Although when she wrote Jane Eyre England was already well into its own Industrial Revolution, the world Charlotte Bronte portrays still seems pre-industrial and comfortably agrarian. Isambard Kingdom Brunel, railroads, workhouses, textile mills and the spoils of empire seem hazily distant. It's a literary world obviously borne of the Romantic impulse and relatively free of the appalling conditions detailed by Dickens just a few years later. And like Austen's characters, these are country people, inhabiting a society in which London is a distant, otherworldly place rarely, if ever, glimpsed.

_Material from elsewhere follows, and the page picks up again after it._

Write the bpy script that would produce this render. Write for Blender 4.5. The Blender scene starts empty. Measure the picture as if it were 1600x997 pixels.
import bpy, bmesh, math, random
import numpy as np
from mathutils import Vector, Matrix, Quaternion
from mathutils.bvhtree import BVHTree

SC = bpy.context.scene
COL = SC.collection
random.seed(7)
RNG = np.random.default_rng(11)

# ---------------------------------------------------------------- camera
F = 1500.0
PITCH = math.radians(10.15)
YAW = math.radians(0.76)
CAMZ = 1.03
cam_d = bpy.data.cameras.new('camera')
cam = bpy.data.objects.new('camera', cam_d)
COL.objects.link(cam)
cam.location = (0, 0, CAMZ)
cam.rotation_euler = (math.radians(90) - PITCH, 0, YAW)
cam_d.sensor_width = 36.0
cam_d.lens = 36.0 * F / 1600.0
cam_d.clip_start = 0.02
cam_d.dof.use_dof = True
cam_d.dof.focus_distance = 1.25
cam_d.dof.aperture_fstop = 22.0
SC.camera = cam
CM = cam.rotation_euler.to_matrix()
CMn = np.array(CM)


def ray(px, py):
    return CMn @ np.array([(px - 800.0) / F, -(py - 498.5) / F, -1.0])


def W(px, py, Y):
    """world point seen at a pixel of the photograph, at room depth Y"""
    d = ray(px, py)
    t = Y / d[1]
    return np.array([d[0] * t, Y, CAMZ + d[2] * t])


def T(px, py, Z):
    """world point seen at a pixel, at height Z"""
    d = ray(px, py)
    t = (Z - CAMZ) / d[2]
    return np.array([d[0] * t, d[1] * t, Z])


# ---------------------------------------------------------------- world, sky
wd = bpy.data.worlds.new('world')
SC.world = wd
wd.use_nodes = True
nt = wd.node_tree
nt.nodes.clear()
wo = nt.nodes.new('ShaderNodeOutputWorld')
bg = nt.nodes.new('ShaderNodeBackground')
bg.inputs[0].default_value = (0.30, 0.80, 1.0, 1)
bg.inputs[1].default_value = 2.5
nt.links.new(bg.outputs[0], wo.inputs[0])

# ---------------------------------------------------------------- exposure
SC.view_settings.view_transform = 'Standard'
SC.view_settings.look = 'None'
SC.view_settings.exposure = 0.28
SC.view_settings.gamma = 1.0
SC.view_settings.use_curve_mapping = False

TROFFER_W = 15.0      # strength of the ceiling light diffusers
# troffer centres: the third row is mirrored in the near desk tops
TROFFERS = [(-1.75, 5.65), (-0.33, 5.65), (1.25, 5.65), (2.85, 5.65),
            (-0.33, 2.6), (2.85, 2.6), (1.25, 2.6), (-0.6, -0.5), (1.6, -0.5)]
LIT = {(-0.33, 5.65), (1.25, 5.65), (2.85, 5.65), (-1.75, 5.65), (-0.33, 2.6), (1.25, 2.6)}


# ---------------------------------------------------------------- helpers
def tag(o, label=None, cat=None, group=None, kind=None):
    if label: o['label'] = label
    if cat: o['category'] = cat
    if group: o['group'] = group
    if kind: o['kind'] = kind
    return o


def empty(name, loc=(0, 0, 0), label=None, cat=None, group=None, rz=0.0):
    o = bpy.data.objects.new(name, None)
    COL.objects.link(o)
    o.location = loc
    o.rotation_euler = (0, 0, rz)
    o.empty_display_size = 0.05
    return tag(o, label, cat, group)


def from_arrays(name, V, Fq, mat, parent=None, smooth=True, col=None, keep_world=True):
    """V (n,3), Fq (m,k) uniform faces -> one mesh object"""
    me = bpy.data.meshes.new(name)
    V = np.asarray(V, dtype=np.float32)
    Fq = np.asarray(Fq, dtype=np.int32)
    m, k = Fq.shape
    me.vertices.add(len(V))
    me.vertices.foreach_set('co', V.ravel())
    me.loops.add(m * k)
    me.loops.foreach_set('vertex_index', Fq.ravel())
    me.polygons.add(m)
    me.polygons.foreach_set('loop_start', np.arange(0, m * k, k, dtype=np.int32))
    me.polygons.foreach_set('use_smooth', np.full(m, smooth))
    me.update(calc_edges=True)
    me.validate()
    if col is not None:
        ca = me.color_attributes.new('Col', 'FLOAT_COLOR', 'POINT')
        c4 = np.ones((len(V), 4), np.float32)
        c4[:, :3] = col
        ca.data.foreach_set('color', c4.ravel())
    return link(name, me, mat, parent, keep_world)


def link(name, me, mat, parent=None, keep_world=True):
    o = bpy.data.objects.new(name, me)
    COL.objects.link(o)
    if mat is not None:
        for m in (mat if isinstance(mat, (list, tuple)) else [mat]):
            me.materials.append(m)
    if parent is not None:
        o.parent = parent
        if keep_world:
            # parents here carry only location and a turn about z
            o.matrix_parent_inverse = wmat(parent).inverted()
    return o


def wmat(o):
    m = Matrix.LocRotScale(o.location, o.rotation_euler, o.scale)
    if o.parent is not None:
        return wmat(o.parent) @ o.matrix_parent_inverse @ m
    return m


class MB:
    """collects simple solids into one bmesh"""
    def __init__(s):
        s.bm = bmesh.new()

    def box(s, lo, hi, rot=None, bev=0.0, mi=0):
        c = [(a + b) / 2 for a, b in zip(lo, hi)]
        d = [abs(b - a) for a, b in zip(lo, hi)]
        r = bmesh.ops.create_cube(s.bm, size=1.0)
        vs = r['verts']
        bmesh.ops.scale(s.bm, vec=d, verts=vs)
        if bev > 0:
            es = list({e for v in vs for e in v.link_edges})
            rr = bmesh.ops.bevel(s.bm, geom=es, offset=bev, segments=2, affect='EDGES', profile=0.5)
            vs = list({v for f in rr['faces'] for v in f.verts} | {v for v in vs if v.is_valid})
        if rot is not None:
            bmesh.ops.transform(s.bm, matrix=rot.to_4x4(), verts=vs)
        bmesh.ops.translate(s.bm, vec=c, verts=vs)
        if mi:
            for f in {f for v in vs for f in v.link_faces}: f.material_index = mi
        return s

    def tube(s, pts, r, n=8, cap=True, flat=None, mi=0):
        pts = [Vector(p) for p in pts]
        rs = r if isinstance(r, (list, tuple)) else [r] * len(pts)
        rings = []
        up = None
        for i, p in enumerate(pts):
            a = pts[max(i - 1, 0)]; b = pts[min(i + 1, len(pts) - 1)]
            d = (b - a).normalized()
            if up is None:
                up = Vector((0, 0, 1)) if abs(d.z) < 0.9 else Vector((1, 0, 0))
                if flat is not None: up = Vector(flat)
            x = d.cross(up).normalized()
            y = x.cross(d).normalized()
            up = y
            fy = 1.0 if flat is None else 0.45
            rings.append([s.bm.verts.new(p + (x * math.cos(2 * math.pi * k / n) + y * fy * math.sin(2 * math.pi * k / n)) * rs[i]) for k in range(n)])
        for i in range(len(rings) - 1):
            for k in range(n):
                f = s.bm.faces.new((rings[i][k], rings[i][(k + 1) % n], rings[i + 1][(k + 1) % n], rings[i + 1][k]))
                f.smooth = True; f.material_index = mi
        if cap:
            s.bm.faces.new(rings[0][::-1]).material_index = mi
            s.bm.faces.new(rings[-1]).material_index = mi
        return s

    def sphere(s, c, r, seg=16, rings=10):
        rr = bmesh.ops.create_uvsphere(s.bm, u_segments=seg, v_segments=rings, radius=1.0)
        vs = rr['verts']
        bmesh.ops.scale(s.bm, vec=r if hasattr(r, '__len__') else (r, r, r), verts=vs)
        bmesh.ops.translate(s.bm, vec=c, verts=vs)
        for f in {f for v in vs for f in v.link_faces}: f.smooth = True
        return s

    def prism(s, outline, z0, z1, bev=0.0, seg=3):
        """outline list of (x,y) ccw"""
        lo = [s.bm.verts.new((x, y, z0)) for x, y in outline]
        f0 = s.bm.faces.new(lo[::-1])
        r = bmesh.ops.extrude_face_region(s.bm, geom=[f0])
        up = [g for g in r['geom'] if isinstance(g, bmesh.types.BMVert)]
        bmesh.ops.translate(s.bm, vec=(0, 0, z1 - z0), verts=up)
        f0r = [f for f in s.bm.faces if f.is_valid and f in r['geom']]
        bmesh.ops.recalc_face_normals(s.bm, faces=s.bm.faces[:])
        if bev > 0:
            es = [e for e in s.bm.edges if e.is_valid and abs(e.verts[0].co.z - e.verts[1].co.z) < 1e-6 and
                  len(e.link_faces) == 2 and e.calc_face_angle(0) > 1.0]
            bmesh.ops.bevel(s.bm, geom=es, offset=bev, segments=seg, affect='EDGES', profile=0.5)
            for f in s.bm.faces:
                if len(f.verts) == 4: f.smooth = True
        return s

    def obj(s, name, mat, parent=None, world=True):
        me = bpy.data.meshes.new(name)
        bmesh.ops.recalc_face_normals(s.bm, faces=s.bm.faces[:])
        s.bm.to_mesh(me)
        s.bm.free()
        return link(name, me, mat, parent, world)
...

Yes, I'm a fan of the Romantic writers! Yes, I'm ignoring the socio-economic inequities which defined English society during this period. Yes, I find novels of this ilk wonderfully escapist fare. (My wife jokes that one of the reasons I like this period and the projection of its manners and mores in novels is that women were obviously subordinated to the power - economic and political - of men. And absolutely . . . that's the reality of life in Victorian England. But I always remind her that when I read Bronte or Austen and their contemporaries, it's the strong women whom I adore. I'm always a sucker for Elizabeth Bennett, for example. And like Rochester, I would have been far more attracted to Jane than the shallow vessels who inhabit the world of his house party.) As a student of 19th century history I'm well aware of the brutal realities that defined life at every level of society. Even in the world of Bronte and Austen, death is a regular house guest. Sometimes, however, it's nice to step away from that reality and embrace the purely romantic, with all of the angst, family conflict, plot twists and histrionics these authors can throw at us. We can always come back to the Corn Laws, Great Reform Bill and Parliamentary shenanigans later.